WHAT THE EXERCISE ASKS:
Copy out all lines that carry the word "This".

Scripts that build scenes
──────────────────────────────

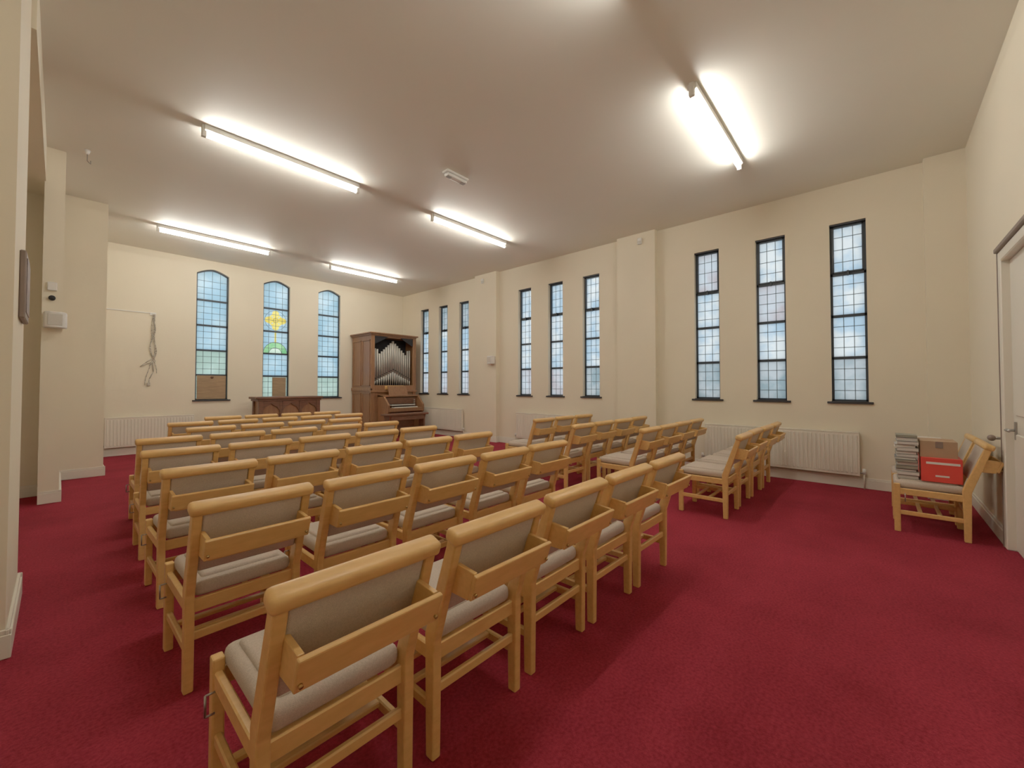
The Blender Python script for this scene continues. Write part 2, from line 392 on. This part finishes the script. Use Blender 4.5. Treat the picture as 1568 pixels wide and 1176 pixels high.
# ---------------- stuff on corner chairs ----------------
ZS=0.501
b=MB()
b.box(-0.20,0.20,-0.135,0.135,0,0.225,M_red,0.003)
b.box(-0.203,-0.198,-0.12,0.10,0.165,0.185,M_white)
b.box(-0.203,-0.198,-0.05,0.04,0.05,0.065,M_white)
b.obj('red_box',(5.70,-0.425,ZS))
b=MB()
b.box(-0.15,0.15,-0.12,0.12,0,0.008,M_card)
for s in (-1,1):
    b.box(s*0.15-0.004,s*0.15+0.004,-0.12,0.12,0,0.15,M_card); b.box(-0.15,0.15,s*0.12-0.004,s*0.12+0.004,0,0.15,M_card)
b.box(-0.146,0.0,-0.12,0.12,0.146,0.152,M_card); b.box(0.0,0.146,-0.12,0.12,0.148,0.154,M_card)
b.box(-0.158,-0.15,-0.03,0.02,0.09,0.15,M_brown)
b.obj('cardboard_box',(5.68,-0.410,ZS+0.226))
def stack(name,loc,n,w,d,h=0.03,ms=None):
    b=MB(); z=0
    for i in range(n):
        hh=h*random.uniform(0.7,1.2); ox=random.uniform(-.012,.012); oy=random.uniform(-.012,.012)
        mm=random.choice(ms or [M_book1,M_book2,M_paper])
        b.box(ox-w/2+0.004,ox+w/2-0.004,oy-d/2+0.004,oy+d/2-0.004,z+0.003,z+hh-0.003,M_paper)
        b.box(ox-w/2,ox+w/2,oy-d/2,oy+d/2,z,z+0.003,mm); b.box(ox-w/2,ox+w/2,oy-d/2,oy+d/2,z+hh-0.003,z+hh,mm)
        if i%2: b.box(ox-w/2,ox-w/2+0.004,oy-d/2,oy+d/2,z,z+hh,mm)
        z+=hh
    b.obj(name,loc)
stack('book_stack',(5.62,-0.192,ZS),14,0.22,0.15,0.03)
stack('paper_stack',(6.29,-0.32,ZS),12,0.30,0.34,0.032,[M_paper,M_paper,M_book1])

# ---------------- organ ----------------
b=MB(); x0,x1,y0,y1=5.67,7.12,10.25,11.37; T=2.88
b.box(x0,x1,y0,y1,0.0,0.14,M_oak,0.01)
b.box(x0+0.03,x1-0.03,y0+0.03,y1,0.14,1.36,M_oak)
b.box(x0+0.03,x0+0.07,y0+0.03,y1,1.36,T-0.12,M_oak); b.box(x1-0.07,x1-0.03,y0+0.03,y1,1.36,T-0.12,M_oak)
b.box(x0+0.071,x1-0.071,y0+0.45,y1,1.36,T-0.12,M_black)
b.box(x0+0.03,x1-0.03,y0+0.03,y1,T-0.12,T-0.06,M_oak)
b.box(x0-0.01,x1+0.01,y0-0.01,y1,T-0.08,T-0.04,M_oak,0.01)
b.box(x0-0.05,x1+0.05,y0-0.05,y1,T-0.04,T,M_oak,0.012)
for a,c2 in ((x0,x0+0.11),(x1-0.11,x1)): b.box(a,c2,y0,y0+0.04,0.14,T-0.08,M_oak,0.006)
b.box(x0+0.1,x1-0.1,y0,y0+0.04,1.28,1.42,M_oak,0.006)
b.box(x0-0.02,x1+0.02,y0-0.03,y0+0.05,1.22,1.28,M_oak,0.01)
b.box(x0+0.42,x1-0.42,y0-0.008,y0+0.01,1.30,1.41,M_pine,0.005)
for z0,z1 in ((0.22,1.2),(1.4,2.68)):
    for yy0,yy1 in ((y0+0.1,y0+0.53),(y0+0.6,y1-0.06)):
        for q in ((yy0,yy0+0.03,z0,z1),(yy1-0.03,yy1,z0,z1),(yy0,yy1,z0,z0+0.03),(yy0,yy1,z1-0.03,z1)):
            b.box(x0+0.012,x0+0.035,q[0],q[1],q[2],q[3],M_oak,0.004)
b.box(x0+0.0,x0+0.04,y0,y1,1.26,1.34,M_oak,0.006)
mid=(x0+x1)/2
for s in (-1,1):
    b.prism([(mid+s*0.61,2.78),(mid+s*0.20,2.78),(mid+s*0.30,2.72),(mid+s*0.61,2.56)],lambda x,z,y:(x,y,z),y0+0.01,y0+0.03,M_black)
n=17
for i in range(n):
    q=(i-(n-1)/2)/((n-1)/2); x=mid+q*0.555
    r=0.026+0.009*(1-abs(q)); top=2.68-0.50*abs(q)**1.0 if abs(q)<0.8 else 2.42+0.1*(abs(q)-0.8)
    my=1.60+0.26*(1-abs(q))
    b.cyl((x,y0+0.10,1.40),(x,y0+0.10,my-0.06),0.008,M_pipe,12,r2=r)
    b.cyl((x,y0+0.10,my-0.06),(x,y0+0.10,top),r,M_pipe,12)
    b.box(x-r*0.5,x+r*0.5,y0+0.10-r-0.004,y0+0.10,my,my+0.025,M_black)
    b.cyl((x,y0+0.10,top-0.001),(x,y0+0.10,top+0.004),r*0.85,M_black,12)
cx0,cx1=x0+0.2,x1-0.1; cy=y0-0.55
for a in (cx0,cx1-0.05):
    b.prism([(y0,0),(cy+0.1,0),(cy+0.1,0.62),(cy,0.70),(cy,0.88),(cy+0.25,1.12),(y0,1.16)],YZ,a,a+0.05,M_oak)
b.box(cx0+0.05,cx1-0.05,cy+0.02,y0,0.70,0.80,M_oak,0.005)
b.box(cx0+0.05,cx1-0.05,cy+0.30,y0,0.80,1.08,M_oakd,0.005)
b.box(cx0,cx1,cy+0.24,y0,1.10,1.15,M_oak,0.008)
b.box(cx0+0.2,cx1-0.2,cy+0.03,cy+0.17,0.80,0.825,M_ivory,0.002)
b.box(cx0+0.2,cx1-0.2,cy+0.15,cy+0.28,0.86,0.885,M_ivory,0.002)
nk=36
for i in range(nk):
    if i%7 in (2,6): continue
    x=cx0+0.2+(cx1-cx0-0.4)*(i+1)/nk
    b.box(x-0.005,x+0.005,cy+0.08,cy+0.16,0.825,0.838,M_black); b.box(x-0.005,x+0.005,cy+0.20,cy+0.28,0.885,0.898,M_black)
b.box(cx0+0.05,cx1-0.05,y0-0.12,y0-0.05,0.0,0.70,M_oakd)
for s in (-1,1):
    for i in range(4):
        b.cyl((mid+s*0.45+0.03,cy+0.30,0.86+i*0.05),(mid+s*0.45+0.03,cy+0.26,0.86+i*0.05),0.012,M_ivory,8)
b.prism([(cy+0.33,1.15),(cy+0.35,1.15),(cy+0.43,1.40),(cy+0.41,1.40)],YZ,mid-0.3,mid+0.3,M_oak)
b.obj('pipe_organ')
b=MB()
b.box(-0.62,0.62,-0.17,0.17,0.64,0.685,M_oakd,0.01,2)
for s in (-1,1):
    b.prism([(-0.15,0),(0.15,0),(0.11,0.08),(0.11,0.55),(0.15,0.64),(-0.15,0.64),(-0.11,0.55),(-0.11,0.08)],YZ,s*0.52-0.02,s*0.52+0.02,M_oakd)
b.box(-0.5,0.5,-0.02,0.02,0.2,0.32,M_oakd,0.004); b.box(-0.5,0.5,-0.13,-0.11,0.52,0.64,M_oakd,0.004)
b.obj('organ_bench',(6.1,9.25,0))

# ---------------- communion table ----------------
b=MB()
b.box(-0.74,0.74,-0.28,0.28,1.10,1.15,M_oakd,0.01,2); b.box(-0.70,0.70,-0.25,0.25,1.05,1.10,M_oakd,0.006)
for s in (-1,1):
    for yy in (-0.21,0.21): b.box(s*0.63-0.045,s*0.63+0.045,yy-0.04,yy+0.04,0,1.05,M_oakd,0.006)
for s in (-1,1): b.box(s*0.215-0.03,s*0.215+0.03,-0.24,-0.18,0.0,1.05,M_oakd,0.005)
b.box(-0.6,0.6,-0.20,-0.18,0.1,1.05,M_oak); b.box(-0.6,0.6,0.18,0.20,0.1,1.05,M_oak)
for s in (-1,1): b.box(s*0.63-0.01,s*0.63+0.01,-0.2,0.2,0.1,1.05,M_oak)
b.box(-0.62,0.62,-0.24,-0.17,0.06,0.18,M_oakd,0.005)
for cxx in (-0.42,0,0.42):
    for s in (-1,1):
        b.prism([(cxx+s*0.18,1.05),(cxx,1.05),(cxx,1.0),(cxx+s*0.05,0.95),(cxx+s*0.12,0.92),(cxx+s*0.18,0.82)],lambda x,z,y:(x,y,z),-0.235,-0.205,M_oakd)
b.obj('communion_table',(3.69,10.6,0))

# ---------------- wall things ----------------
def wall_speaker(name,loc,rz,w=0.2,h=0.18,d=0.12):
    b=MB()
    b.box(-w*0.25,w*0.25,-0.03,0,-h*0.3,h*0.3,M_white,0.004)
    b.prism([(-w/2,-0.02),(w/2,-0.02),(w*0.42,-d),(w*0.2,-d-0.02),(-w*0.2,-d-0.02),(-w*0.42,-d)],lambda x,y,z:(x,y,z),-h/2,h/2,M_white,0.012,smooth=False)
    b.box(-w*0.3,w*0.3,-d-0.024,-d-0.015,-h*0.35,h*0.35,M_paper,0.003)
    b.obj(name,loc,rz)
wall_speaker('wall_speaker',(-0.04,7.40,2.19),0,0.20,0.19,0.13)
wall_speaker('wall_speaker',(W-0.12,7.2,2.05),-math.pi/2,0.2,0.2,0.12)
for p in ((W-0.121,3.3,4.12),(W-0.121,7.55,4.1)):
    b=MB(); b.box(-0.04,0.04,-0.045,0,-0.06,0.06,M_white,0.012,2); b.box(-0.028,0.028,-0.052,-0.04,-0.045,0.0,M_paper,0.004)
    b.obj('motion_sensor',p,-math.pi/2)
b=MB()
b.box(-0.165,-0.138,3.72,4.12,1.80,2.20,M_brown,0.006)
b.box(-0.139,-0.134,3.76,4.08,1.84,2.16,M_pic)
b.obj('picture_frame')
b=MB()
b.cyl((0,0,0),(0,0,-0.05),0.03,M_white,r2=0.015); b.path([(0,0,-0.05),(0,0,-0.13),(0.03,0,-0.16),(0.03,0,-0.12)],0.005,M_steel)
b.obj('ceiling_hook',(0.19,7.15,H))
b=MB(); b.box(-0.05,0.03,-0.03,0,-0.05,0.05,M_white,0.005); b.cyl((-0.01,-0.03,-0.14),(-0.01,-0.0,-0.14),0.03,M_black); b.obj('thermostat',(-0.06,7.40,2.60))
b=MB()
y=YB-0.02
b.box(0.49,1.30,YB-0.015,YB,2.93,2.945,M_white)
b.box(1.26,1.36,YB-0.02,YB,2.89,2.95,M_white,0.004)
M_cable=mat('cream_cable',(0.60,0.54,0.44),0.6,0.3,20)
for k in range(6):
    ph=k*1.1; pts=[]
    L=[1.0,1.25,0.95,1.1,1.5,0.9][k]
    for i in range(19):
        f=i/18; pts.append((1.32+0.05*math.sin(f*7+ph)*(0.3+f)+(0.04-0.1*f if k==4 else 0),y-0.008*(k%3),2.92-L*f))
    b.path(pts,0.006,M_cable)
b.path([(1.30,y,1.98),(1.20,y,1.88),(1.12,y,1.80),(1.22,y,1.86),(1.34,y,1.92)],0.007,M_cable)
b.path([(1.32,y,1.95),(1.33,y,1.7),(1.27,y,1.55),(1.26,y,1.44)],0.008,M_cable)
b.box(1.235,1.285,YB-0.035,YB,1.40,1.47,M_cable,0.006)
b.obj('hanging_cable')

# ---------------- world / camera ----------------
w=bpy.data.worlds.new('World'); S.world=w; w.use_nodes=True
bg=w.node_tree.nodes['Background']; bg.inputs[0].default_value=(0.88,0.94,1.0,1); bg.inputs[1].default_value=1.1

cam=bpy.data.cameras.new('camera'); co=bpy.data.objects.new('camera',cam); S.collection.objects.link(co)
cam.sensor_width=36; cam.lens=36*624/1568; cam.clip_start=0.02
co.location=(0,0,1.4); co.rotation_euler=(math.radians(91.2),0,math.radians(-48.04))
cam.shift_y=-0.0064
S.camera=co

──────────────────────────────

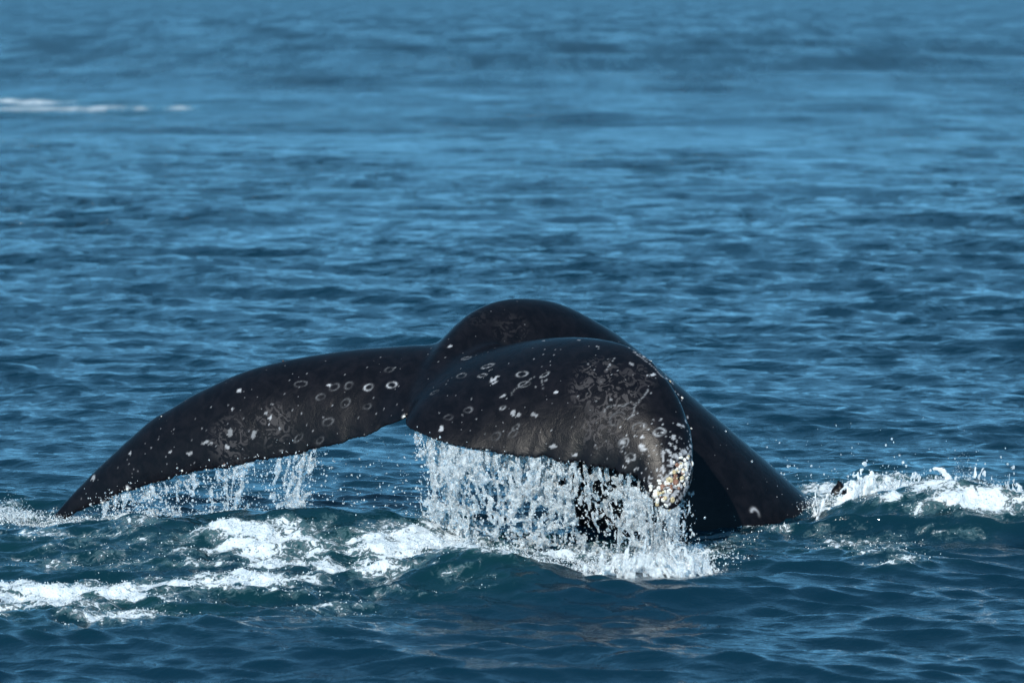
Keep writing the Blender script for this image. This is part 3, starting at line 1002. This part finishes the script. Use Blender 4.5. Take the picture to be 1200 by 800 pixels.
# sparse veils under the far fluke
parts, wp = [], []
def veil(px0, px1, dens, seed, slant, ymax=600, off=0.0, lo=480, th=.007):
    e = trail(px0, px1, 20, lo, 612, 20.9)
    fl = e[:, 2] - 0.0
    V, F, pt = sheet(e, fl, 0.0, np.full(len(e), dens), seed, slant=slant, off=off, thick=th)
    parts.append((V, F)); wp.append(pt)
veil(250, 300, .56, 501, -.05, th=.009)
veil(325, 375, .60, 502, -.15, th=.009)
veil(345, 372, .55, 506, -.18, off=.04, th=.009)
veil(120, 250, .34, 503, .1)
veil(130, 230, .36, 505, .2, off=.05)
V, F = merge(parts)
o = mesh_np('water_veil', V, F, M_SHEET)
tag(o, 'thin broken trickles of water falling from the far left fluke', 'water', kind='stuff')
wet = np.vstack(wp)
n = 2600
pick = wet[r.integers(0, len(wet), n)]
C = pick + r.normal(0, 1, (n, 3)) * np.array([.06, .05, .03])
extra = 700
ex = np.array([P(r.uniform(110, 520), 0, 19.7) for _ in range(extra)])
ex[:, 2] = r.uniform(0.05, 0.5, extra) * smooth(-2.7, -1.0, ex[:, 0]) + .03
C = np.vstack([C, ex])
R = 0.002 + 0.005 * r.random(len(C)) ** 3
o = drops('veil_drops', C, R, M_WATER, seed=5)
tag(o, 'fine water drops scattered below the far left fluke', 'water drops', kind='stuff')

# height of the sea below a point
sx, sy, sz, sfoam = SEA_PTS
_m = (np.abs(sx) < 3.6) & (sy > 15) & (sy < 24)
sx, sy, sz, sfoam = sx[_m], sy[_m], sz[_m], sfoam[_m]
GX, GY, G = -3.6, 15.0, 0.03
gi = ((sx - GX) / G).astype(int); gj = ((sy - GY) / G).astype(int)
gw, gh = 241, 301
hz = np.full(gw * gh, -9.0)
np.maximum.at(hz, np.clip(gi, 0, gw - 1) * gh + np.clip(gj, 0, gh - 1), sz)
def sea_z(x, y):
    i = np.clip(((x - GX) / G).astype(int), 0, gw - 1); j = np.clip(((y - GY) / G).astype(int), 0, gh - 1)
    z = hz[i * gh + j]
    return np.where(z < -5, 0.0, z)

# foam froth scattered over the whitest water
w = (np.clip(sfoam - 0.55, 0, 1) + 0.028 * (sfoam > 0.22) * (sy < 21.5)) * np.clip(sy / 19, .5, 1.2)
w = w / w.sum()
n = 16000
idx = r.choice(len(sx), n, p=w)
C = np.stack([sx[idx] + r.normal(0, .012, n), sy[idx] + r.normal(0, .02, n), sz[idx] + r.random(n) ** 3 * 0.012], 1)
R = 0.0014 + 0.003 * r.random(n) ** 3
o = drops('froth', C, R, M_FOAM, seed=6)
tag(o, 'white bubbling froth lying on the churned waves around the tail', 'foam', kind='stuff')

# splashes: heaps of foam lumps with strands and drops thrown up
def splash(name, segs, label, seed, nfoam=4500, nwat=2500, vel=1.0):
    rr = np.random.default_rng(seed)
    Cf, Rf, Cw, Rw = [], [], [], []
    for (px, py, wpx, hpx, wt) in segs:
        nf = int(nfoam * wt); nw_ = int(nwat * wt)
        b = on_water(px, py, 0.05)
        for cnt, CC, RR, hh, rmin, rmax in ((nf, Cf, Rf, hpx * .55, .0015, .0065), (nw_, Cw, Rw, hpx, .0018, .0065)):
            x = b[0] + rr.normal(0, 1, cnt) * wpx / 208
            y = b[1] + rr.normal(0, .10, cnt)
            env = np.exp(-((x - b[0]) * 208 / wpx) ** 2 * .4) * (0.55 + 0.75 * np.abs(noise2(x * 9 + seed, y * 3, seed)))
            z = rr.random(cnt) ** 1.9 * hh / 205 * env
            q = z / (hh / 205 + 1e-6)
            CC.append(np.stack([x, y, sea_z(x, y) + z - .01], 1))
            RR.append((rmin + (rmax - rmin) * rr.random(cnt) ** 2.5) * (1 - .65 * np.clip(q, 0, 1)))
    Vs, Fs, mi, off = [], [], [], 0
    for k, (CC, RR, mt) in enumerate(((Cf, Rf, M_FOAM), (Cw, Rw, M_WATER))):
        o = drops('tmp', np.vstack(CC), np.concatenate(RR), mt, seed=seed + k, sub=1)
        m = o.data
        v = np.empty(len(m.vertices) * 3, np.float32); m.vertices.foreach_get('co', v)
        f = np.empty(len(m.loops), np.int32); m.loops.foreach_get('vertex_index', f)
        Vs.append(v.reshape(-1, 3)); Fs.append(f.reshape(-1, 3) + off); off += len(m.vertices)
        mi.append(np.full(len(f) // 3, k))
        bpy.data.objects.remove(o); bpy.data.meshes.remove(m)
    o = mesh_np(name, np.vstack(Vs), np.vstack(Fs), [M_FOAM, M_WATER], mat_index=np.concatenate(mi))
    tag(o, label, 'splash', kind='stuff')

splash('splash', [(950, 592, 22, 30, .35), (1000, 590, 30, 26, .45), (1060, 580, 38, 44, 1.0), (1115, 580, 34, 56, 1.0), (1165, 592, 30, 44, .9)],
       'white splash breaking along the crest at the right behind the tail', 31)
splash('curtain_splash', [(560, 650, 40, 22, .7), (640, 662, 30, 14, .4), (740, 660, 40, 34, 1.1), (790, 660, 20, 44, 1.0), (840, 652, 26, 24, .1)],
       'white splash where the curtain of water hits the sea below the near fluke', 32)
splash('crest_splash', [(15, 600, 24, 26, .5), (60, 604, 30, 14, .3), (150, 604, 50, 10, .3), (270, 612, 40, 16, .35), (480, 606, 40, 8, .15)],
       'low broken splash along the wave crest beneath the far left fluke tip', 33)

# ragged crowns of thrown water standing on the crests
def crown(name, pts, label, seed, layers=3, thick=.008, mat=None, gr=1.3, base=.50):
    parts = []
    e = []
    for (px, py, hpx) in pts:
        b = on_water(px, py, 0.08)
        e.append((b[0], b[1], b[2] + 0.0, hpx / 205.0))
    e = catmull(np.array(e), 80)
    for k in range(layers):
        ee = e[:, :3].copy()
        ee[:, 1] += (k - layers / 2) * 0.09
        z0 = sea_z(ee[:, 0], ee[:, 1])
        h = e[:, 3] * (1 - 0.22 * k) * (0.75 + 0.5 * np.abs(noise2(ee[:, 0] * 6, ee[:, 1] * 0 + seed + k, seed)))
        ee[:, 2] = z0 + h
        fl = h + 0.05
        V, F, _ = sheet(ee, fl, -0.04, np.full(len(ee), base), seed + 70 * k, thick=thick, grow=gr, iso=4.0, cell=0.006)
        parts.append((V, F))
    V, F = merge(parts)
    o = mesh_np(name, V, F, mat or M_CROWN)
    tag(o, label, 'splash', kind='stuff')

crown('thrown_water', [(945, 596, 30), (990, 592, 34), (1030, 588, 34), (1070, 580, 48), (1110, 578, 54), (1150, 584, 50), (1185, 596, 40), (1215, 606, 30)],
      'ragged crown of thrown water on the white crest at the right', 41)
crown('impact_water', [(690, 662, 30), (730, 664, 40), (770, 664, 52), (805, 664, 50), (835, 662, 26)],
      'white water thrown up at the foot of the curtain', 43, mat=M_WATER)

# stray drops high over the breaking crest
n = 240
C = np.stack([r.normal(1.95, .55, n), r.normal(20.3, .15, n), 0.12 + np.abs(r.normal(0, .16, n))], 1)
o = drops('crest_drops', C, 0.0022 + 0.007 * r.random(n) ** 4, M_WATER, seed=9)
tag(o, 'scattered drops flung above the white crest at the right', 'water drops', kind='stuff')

──────────────────────────────

OUTPUT:
The Blender Python script for this scene continues. Write part 2, from line 392 on. This part finishes the script. Use Blender 4.5. Treat the picture as 1568 pixels wide and 1176 pixels high.
Keep writing the Blender script for this image. This is part 3, starting at line 1002. This part finishes the script. Use Blender 4.5. Take the picture to be 1200 by 800 pixels.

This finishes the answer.